> [TASK DESCRIPTION] Answer with a number only: how many lines of the data contain "from"?

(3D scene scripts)
::::::::::
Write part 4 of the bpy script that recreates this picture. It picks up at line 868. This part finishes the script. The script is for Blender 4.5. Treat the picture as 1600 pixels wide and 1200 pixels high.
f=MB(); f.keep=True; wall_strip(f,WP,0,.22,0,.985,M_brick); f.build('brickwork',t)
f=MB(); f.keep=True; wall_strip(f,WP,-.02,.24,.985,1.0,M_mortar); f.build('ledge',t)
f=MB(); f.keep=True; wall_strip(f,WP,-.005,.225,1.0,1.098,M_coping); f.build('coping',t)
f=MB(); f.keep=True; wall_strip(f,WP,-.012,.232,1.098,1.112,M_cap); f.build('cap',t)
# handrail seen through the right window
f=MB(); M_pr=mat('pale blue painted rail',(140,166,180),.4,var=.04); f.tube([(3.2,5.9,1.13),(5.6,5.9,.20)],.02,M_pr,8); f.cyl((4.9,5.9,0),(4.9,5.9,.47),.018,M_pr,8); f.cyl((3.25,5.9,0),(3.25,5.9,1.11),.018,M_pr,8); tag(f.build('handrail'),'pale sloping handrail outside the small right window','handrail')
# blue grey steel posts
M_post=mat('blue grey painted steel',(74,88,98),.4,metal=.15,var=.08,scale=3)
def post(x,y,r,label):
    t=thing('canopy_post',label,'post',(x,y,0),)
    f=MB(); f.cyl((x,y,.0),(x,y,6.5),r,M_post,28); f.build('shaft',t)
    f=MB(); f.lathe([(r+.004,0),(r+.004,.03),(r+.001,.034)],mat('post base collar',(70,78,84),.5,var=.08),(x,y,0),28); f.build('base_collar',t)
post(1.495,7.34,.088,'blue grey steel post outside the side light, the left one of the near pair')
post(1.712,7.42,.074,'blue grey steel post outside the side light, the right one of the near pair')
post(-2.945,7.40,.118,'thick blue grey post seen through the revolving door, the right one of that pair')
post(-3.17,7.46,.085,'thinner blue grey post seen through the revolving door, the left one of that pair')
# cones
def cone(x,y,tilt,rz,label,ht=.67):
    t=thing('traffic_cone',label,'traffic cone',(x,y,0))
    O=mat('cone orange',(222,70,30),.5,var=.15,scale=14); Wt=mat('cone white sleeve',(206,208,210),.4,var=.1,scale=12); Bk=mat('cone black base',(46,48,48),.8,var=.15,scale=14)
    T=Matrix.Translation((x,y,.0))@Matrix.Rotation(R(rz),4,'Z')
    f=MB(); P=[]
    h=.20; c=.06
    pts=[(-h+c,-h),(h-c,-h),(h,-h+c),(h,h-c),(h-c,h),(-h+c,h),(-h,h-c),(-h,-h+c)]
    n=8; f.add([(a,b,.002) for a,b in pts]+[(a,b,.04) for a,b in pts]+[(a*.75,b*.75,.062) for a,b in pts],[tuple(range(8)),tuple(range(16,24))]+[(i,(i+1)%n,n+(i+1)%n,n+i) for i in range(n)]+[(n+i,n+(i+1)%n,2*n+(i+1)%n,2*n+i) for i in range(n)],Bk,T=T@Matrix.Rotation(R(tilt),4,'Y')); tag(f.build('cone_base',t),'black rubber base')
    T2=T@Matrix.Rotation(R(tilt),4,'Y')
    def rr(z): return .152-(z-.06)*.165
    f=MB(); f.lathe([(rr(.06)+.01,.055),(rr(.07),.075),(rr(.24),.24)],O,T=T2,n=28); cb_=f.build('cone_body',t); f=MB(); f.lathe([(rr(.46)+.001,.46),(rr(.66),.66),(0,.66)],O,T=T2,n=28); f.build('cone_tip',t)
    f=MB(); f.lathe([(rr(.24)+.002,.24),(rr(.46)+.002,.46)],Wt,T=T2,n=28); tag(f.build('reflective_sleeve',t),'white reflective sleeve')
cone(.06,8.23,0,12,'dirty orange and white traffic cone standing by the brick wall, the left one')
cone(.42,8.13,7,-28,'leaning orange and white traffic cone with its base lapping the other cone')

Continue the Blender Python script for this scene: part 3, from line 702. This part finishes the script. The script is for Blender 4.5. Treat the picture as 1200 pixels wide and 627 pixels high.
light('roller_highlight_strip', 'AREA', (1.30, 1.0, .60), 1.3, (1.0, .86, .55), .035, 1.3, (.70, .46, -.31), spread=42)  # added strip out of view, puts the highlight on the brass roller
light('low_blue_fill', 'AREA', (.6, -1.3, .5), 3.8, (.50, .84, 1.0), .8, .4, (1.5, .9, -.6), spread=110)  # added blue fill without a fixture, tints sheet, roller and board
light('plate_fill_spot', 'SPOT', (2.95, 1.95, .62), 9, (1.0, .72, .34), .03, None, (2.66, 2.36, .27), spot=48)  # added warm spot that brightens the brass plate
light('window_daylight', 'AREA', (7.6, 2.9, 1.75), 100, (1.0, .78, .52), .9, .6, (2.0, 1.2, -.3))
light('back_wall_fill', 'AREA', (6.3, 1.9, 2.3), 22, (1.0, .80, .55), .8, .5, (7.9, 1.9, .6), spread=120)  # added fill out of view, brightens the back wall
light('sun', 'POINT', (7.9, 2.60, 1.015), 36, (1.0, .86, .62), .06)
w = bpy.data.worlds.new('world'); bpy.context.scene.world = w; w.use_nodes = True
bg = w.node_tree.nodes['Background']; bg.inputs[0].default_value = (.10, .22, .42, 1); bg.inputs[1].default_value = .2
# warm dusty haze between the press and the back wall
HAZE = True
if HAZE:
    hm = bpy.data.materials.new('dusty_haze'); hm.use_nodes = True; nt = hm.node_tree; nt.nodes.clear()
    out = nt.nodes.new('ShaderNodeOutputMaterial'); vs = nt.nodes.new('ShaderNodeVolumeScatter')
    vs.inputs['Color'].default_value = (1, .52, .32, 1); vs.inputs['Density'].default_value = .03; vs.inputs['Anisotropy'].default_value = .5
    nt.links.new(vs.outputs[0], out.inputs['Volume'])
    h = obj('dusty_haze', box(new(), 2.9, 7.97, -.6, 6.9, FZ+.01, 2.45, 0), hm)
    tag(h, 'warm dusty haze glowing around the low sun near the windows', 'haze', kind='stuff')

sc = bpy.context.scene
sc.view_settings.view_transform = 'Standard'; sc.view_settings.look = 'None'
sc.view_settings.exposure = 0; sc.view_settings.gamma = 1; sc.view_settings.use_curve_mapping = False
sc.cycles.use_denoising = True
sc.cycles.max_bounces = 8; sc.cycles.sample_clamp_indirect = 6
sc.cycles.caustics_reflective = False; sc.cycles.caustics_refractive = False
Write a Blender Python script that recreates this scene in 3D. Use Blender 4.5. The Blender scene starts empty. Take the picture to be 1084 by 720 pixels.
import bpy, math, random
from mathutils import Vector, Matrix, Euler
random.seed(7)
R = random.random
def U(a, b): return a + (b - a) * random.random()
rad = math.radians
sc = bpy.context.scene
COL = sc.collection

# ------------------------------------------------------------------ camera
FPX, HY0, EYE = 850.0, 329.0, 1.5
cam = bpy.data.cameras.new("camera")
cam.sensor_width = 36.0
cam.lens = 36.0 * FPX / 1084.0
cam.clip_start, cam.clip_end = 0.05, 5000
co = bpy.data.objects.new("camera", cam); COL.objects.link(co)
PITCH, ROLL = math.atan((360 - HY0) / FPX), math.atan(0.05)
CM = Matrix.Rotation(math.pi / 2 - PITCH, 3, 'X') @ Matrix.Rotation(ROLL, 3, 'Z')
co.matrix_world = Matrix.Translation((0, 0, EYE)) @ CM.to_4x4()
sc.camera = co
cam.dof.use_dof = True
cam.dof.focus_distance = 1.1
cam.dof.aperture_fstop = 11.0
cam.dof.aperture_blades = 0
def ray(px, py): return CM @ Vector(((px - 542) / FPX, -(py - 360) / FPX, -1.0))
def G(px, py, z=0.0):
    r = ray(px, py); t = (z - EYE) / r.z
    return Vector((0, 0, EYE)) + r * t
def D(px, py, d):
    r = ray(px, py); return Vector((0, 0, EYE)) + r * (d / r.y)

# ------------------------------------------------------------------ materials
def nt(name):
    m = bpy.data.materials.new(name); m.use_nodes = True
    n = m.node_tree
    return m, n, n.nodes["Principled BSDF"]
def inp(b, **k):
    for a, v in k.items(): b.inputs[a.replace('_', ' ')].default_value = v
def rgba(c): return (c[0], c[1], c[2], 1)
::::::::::
> [REPLY] 2